For the first time since the start of the full-scale invasion, the Ukrainian economy looks healthier than the Russian one.
This is reported by the British magazine The Economist.
The Ukrainian economy is still a quarter smaller than it was before the Russian invasion in 2022, but it outperforms Russiaʼs in several key indicators. Ukraine was able to achieve this thanks to the governmentʼs decisions and Western assistance. However, a new stage is now beginning, when Kyiv faces the greatest economic threats, the publication believes.
The Economist lists indicators that make the Ukrainian economy look better than Russiaʼs. These are the National Bank of Ukraineʼs forecast for GDP growth of 4% in 2024 and 4.3% in 2025, a stable currency, and a discount rate of 13.5%.
At the same time, in Russia, GDP is expected to grow by only 0.5–1.5% in 2025, the discount rate will soon reach 23%, and the entire banking system looks unreliable.
Since 2022, The Economist has identified three stages in Ukraineʼs economy. The first was at the beginning of a full-scale invasion — when martial law was imposed in the country, millions of people left abroad, and the actions of the National Bank were subordinated to military goals.
The National Bank financed half of the budget deficit, imposed strict capital controls, and flooded banks with liquidity. Inflation soared and GDP shrank by a third.
The second stage coincided with Ukraineʼs counteroffensive in Kherson and Mykolaiv regions in August 2022. Then the countryʼs GDP stabilized, and Ukraine was able to export grain again.
The National Bank began to fight inflation, stopped financing the budget deficit, restored foreign exchange reserves, and relaxed controls on capital movements. Production was moved to the safer western part of Ukraine, and resources were redistributed taking into account the protracted nature of the war. And in the summer of 2023, when Russia refused to extend the grain agreement, Ukraine itself opened a sea corridor — this allowed it to maintain the inflow of foreign exchange and export not only grain, but also metals and minerals.
The third stage is now beginning, when Ukraineʼs economy faces the greatest threats: acute shortages of electricity, people, and money, according to The Economist.
Russia is attacking Ukraine’s energy system, but Kyiv is now better prepared. Ukraine has increased its electricity imports from the EU by a quarter, farmers are using diesel generators, and medium-sized businesses are using gas generators, wind and solar power. But the electricity shortage could cut GDP growth by 1% in 2025, says Tymofiy Mylovanov, president of the Kyiv School of Economics.
The lack of people is the most acute problem facing Kyiv, the publication writes. Mobilization, migration and war have led to a reduction in the workforce by one fifth. On average, only 1.3 applications are received per vacancy, compared to two in 2021.
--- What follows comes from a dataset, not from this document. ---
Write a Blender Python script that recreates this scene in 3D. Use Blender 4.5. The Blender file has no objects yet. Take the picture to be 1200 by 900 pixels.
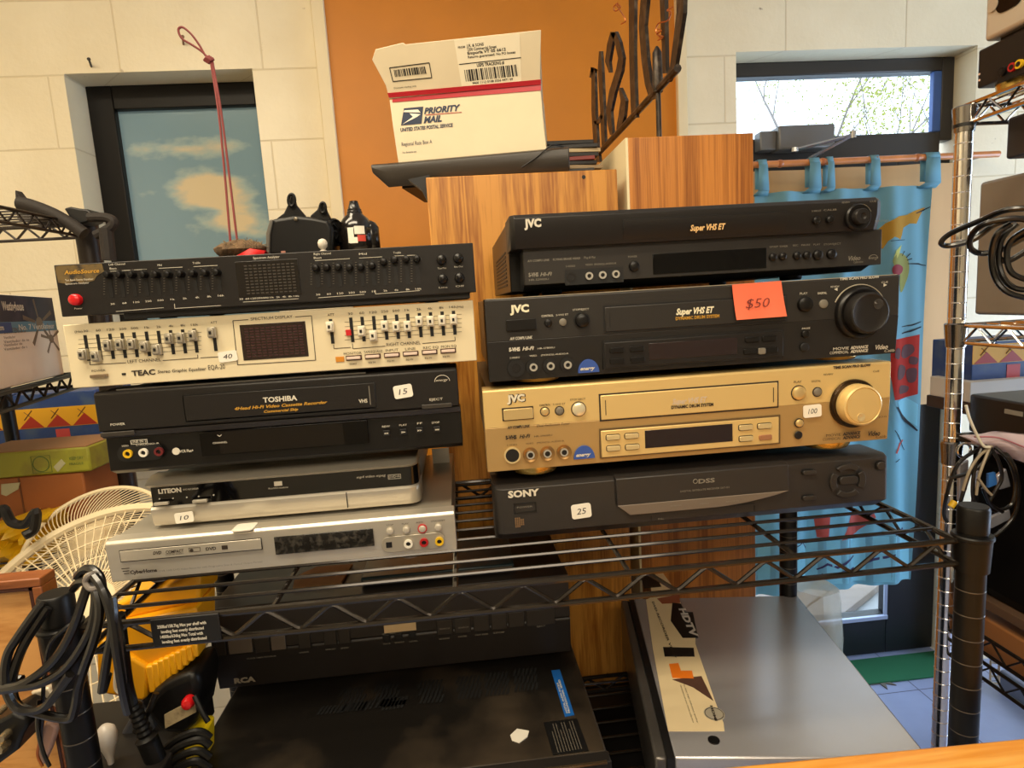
import bpy, bmesh, math, random
from mathutils import Vector, Matrix
random.seed(7)
COL = bpy.context.scene.collection
PI = math.pi
# ------------------------------------------------------------------ camera
YAW, PIT, ROL, FPX = .0798362, .1368552, -.0612861, 701.95
cy, sy, cp, sp = math.cos(YAW), math.sin(YAW), math.cos(PIT), math.sin(PIT)
FW = Vector((sy*cp, cy*cp, -sp)); RT = Vector((cy, -sy, 0)); UP = RT.cross(FW)
R2 = math.cos(ROL)*RT + math.sin(ROL)*UP; U2 = -math.sin(ROL)*RT + math.cos(ROL)*UP
CAM = Vector((0, 0, 1.45))
cd = bpy.data.cameras.new('camera'); cam = bpy.data.objects.new('camera', cd); COL.objects.link(cam)
cd.sensor_fit = 'HORIZONTAL'; cd.sensor_width = 36; cd.lens = FPX*36/1200; cd.clip_start = .02; cd.clip_end = 200
M = Matrix((R2, U2, -FW)).transposed().to_4x4(); M.translation = CAM; cam.matrix_world = M
bpy.context.scene.camera = cam
def ray(px, py): return FW + (px-600)/FPX*R2 - (py-450)/FPX*U2
def atY(px, py, Y): v = ray(px, py); return CAM + v*(Y/v.y)
def atX(px, py, X): v = ray(px, py); return CAM + v*(X/v.x)
def atZ(px, py, Z): v = ray(px, py); return CAM + v*((Z-CAM.z)/v.z)
# ------------------------------------------------------------------ materials
def lin(c):
    return tuple(((x/255)/12.92 if x/255 <= .04045 else ((x/255+.055)/1.055)**2.4) for x in c) + (1,)
MATS = {}
def mat(name, rgb, rough=.5, metal=0, var=0, vscale=20, bump=0, bscale=200, coat=0, emit=0, alpha=1, trans=0, aniso=None, dirt=None, spec=None):
    if name in MATS: return MATS[name]
    m = bpy.data.materials.new(name); m.use_nodes = True; nt = m.node_tree; b = nt.nodes['Principled BSDF']
    b.inputs['Base Color'].default_value = lin(rgb); b.inputs['Roughness'].default_value = rough; b.inputs['Metallic'].default_value = metal
    if coat: b.inputs['Coat Weight'].default_value = coat; b.inputs['Coat Roughness'].default_value = .08
    if spec is not None: b.inputs['Specular IOR Level'].default_value = spec
    if emit: b.inputs['Emission Color'].default_value = lin(rgb); b.inputs['Emission Strength'].default_value = emit
    if trans: b.inputs['Transmission Weight'].default_value = trans
    if alpha < 1: b.inputs['Alpha'].default_value = alpha
    tc = nt.nodes.new('ShaderNodeTexCoord')
    vec = tc.outputs['Object']
    if aniso:
        mp = nt.nodes.new('ShaderNodeMapping'); mp.inputs['Scale'].default_value = aniso; nt.links.new(vec, mp.inputs['Vector']); vec = mp.outputs['Vector']
    if var or dirt:
        n = nt.nodes.new('ShaderNodeTexNoise'); n.inputs['Scale'].default_value = vscale; n.inputs['Detail'].default_value = 5
        nt.links.new(vec, n.inputs['Vector'])
        r = nt.nodes.new('ShaderNodeValToRGB'); c = lin(rgb)
        if dirt:
            r.color_ramp.elements[0].position = .48; r.color_ramp.elements[1].position = .68
            r.color_ramp.elements[0].color = c; r.color_ramp.elements[1].color = lin(dirt)
        else:
            r.color_ramp.elements[0].position = .3; r.color_ramp.elements[1].position = .7
            r.color_ramp.elements[0].color = tuple(x*(1-var) for x in c[:3])+(1,); r.color_ramp.elements[1].color = tuple(min(1, x*(1+var)) for x in c[:3])+(1,)
        nt.links.new(n.outputs['Fac'], r.inputs['Fac']); nt.links.new(r.outputs['Color'], b.inputs['Base Color'])
    if bump:
        n = nt.nodes.new('ShaderNodeTexNoise'); n.inputs['Scale'].default_value = bscale; n.inputs['Detail'].default_value = 3
        nt.links.new(vec, n.inputs['Vector'])
        bp = nt.nodes.new('ShaderNodeBump'); bp.inputs['Strength'].default_value = bump; bp.inputs['Distance'].default_value = .002
        nt.links.new(n.outputs['Fac'], bp.inputs['Height']); nt.links.new(bp.outputs['Normal'], b.inputs['Normal'])
    MATS[name] = m; return m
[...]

Meanwhile, civil and military authorities are arguing over the scale of mobilization, The Economist believes. Critical industries can only provide reservations for half of their employees, and it is difficult to hire more women. Because the number of women who went abroad is almost the same as the number of men who went to the front, noted Hlib Vyshlinsky, an employee of the Kyiv-based Center for Economic Strategy.
The third problem of Ukraine is a lack of money, the magazine adds. Small businesses are struggling to get loans, financing long-term capital expenditures is practically impossible, and a sharp increase in the costs of doing business has hit its profitability. And budget expenditures are much higher than revenues. Almost the entire Ukrainian budget deficit of about 20% of GDP in 2025 will be covered by external financing.
However, the US participation in this assistance cannot be taken as guaranteed, the publication notes. If Washington refuses assistance, Ukraine will have enough financial assistance from other allies for 2025. But already in 2026, Ukraine may find itself in a difficult situation.
- Since the beginning of the full-scale Russian invasion, all of Ukraine’s own state budget revenues have been used to finance defense; such expenditures account for approximately half of the budget. Ukraine finances all of its civilian state budget expenditures through foreign financial assistance — in 2024, the need for such external financing was $38 billion.